The contrarian angle: the biggest risk here is standard inflation. With 40 members, each with conflicting interests (Visa wants off-chain settlement, Coinbase wants on-chain), the final standard could be a watered-down compromise that solves nothing. If the standard takes more than 18 months to deliver a draft, alternative solutions like the Lightning Network or proprietary APIs (like Stripe’s own AI payment product) will capture mindshare first.
Furthermore, the x402 Foundation is an enterprise alliance, not a permissionless movement. Governance will likely favor incumbents. Large members will control voting rights, and small developers will have little voice. This could stifle innovation — just like how enterprise blockchain consortia of 2016 (R3, Hyperledger) rarely produced consumer-grade products. The real payments revolution for AI agents may come from a scrappy open-source protocol that moves faster than the committee.

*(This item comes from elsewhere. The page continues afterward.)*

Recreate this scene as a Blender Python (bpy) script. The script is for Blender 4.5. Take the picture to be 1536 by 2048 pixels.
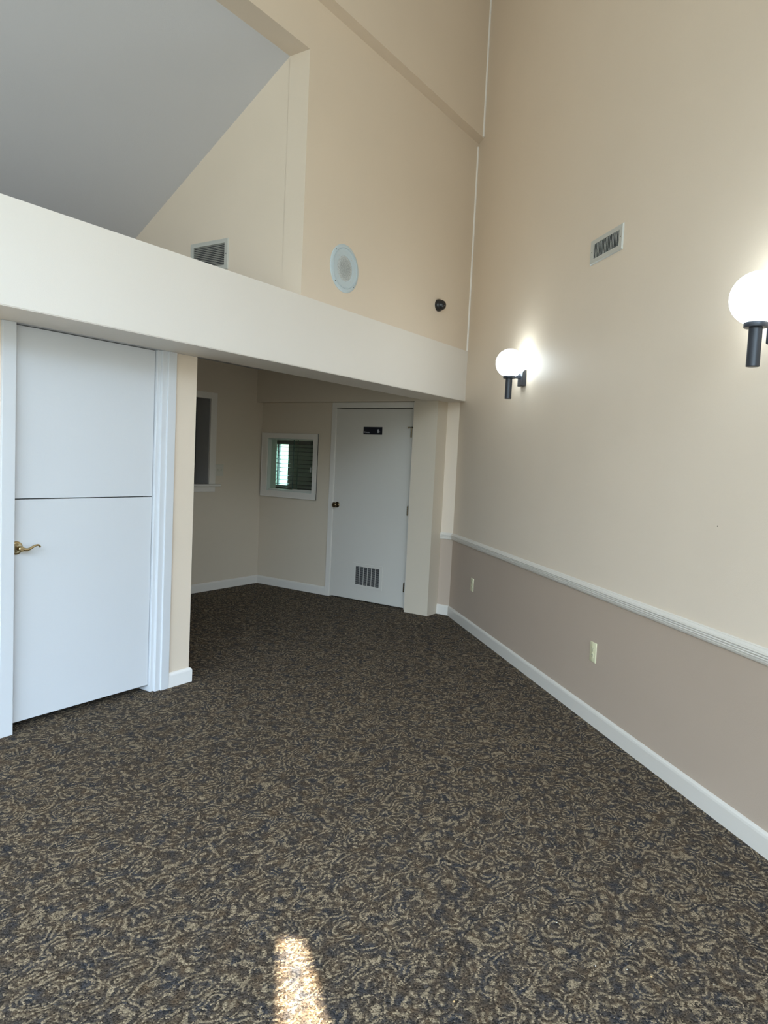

Takeaway: Actionable Levels and Forward-Looking Judgment
Don’t trade the announcement. Trade the execution. Watch for three signals: 1. First testnet transaction: The moment x402 publishes a draft standard and demonstrates an AI agent paying for a compute task via USDC on XRP Ledger — that’s your alpha entry for long-term bags. 2. Member commitment: If Visa announces it will route agent payments through x402 rather than its own system, the standard wins. That’s a buy signal for USDC and XRP. 3. Developer adoption: Track GitHub commits and Discord activity. If real devs start building SDKs on x402, ignore the price — accumulate the infrastructure.
Until then, the narrative is cheap but execution is expensive. I didn’t come here to make you feel good—I came here to keep your PnL out of the gutter. We don’t trade narrative. We trade liquidity.
The Linux Foundation just fired the starting pistol. Now the real race begins. And the winners will be the ones who build the rails, not the ones who hype the dreams.